Because of that, and because bowlers had the option to review, batsmen had to play with bat and not pad (previously they could hedge their bets by thrusting the pad at the line of the ball), meaning the finger spinner (who generally turns it less than a wrist spinner) did not have to spin it as far to beat the bat.
The statistics are conclusive, with the percentage of leg-before dismissals to spinners increasing markedly since the introduction of DRS. Despite playing on bouncy Australian pitches and despite using a good deal of overspin (thus getting more bounce), Lyon has taken almost 15 per cent of his wickets this way.
The best Australian off-spinner immediately before Lyon’s emergence was Tim May, who took 8 per cent of his wickets leg-before.
Set against these advantages, though, was the sheer difficulty of succeeding as a finger spinner in Australia, where the most significant gains have been traditionally realised by wrist spin.
Before Lyon’s emergence, no off-spinner had taken more than Hugh Trumble’s 141 Test wickets and only four of them (Bruce Yardley, Ian Johnson, Trumble and Mallet) had taken more than 100. The leg spinners Richie Benaud, Stuart MacGill, Clarrie Grimmett and Warne all took more than 200 Test wickets.

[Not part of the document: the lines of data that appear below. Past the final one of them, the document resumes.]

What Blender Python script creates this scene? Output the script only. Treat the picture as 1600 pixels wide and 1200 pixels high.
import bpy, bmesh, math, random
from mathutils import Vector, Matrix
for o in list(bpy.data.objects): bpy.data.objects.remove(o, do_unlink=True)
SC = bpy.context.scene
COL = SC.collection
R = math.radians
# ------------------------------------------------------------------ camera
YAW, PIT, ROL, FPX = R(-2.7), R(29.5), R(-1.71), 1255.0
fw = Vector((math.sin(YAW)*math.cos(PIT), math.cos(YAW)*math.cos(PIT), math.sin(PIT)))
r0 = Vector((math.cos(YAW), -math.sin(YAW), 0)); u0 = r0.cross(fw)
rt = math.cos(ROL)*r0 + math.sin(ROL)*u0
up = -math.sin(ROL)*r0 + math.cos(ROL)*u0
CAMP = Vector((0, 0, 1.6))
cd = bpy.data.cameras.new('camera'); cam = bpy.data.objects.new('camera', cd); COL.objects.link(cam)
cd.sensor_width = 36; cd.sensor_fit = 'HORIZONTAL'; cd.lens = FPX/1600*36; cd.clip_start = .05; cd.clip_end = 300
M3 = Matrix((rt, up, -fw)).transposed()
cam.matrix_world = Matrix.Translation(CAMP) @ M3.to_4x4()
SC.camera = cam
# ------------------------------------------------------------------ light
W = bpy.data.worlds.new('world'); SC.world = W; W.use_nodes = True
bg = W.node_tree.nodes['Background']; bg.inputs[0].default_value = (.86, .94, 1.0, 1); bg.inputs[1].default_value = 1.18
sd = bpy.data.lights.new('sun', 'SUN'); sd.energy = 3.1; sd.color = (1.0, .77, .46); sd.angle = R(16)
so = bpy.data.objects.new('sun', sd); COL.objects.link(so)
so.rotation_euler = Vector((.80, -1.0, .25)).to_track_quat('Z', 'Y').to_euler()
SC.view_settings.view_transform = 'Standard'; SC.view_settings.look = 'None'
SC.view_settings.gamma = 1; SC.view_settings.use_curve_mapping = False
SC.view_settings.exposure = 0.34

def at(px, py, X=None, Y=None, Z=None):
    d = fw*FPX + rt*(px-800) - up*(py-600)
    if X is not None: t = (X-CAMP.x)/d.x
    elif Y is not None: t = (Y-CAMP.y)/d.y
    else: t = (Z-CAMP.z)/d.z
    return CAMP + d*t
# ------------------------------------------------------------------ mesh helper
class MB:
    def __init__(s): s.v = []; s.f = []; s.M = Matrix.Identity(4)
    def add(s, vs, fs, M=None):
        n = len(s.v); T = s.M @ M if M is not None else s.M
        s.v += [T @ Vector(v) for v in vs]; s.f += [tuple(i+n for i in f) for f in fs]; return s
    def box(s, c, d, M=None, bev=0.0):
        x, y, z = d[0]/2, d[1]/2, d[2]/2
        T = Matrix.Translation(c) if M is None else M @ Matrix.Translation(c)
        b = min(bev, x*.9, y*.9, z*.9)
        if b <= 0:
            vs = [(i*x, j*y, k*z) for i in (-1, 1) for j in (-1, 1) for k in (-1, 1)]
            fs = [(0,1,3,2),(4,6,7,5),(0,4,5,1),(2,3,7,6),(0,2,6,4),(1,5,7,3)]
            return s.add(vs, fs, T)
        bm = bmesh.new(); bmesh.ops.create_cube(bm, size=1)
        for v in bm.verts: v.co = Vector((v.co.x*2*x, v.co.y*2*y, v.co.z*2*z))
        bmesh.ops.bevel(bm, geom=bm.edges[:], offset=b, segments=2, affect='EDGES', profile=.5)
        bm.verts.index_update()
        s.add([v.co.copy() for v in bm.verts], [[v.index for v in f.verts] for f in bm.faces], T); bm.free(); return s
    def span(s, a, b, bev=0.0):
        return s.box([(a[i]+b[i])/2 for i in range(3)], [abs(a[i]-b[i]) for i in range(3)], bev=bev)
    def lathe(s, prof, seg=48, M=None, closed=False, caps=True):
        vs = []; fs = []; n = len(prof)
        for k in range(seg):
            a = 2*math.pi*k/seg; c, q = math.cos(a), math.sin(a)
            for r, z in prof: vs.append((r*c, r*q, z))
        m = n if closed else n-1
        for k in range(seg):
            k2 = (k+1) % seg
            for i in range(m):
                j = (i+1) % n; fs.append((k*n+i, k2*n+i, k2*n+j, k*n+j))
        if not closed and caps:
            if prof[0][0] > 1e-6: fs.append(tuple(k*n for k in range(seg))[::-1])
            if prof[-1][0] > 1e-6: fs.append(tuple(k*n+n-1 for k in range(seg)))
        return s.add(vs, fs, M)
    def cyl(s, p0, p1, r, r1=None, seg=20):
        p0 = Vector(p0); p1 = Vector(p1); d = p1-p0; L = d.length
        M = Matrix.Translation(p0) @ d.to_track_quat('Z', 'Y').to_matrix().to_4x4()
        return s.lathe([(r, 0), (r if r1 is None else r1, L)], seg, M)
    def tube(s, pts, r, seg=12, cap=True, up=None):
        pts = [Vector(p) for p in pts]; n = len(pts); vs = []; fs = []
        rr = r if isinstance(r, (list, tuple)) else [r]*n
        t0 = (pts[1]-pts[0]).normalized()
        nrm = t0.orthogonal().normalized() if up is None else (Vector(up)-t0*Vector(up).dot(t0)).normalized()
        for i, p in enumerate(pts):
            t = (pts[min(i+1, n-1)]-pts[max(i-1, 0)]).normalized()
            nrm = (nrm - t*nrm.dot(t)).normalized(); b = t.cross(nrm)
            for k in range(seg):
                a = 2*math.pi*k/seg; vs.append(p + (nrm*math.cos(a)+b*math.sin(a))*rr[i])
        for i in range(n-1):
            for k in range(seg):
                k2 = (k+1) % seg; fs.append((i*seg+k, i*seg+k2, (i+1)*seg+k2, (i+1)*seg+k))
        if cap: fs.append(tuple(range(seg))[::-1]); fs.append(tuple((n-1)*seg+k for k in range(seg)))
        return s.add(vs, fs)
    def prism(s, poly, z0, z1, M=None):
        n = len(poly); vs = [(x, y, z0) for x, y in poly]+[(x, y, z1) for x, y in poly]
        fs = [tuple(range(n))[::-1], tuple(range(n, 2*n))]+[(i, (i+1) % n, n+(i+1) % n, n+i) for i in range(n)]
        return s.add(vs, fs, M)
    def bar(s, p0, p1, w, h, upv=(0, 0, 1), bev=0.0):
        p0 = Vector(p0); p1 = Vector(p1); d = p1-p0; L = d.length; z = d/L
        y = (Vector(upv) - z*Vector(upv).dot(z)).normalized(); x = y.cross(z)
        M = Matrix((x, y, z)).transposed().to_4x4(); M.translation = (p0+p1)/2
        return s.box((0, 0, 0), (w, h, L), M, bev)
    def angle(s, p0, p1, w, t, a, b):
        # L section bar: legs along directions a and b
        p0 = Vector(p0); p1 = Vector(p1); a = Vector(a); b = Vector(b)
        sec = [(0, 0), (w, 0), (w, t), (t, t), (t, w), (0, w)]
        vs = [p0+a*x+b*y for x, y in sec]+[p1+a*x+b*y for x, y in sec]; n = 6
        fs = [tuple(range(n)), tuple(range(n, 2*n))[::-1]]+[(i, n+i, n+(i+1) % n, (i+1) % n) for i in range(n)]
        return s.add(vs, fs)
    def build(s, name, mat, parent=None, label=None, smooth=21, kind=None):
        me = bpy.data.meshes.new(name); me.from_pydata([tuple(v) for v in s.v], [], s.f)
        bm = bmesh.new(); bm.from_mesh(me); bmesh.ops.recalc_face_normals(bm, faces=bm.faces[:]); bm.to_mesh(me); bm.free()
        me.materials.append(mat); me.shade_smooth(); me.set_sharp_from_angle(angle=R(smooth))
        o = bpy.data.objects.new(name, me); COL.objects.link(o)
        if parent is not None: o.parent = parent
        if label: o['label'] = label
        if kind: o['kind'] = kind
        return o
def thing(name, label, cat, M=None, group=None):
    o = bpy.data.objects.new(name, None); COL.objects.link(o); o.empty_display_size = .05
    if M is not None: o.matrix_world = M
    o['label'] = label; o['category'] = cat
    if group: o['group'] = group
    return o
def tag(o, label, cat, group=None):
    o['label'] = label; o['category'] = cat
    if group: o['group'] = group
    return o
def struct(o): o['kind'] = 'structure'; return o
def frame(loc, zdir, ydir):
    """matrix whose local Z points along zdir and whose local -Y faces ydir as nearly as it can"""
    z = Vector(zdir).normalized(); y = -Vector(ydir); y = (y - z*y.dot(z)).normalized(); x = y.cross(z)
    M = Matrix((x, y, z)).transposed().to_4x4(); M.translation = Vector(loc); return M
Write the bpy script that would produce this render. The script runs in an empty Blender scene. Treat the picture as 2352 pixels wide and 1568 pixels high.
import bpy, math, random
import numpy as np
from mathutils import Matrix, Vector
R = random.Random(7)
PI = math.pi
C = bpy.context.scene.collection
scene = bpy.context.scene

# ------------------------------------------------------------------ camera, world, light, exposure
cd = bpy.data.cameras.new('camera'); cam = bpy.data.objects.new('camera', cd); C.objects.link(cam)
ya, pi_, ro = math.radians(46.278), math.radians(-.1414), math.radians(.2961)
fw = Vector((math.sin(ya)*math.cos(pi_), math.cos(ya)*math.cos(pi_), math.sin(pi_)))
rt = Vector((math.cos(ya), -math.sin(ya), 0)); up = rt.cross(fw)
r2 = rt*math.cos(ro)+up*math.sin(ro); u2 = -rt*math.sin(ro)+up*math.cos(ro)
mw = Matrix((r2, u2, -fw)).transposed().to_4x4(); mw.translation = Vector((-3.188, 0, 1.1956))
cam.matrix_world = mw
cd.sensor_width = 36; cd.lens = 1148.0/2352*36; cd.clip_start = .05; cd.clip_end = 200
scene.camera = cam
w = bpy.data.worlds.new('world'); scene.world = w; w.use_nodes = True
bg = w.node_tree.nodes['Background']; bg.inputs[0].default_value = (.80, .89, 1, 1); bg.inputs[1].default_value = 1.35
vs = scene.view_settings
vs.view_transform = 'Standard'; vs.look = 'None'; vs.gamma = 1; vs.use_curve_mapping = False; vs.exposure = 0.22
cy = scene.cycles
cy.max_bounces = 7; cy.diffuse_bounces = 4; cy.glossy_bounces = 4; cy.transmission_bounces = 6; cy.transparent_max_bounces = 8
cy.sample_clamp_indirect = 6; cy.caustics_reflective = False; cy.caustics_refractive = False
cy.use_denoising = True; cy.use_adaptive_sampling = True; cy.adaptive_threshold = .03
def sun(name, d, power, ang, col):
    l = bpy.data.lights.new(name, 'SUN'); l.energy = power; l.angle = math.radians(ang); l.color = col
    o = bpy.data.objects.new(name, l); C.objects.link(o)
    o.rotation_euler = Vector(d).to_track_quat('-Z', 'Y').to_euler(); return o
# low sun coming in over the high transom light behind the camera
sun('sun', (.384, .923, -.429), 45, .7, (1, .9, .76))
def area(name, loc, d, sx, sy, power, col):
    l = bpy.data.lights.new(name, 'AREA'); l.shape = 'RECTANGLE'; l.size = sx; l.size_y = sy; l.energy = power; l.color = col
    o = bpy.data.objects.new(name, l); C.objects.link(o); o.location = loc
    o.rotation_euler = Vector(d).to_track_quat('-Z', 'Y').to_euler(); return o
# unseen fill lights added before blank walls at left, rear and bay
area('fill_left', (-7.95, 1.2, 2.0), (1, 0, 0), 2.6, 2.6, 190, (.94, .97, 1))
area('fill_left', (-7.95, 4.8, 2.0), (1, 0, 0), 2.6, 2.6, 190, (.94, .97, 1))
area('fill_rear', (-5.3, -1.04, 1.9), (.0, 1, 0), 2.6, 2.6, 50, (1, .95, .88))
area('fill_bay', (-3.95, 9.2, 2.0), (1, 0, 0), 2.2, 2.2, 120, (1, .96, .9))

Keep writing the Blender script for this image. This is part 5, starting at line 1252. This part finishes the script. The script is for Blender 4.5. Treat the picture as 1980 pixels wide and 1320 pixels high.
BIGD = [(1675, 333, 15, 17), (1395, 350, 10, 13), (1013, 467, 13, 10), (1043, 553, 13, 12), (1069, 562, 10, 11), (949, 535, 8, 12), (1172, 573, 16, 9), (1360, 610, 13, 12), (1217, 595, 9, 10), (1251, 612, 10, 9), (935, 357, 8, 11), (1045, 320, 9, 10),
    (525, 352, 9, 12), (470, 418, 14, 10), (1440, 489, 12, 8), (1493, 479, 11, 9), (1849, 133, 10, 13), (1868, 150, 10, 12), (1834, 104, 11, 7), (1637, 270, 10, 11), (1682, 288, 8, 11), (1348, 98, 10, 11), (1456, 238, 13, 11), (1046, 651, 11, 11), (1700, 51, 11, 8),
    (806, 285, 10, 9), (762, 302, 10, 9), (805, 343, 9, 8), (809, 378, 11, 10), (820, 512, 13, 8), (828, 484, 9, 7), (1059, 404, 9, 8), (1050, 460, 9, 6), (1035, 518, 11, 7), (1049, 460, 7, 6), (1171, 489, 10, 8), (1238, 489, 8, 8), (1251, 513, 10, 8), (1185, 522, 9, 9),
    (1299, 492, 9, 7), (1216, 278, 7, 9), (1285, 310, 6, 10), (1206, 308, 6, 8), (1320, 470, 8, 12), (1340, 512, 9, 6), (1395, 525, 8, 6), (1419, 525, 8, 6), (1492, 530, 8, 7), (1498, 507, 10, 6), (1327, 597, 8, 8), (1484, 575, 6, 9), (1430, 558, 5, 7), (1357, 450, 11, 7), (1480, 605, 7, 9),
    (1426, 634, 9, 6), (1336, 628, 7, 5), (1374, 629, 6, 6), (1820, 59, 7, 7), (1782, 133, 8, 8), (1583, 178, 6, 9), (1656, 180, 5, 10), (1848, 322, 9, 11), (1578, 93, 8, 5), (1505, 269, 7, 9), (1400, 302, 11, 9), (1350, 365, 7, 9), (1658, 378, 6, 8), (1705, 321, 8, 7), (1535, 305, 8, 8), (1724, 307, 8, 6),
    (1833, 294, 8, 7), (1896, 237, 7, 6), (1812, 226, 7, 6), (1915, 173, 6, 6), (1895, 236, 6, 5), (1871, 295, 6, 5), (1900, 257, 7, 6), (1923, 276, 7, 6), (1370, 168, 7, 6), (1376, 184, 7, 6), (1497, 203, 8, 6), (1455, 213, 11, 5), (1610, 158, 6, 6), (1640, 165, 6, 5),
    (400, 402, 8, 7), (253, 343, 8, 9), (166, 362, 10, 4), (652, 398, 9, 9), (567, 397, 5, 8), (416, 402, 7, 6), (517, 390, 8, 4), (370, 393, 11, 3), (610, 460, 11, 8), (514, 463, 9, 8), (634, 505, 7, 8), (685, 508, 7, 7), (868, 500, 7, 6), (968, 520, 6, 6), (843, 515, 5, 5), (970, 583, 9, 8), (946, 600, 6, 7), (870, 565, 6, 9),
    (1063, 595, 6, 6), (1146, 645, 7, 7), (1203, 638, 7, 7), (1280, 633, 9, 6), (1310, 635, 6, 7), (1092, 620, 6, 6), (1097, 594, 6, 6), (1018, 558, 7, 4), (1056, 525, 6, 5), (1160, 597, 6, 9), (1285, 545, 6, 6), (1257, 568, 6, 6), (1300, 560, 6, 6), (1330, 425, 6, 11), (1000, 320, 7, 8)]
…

More than that, off-spinners from the rest of the world, who played in the same era as Lyon, have struggled terribly.
Graeme Swann took 22 wickets in Australia at an average of 53; Ravichandran Ashwin has taken 39 at an average of 42 and Moeen Ali five wickets at an eye-watering 115 apiece.
Murali, by the way, took seven wickets at 106 in Tests for Sri Lanka in Australia, to highlight the difficulties for off-spinners there.
Lyon’s central importance was highlighted during the most recent Ashes, when, becoming the first bowler to play 100 consecutive Tests, he duly ripped a calf and hobbled out of the picture.
It was, perhaps, the most consequential moment of the series and the Australia attack never quite functioned as a whole after that. It has not just been the wickets Lyon has taken, rather those he has enabled for the quicker bowlers at the other end as well. Ploughing both a defensive and an attacking furrow, Lyon has been, arguably, the most important cog in the wheel.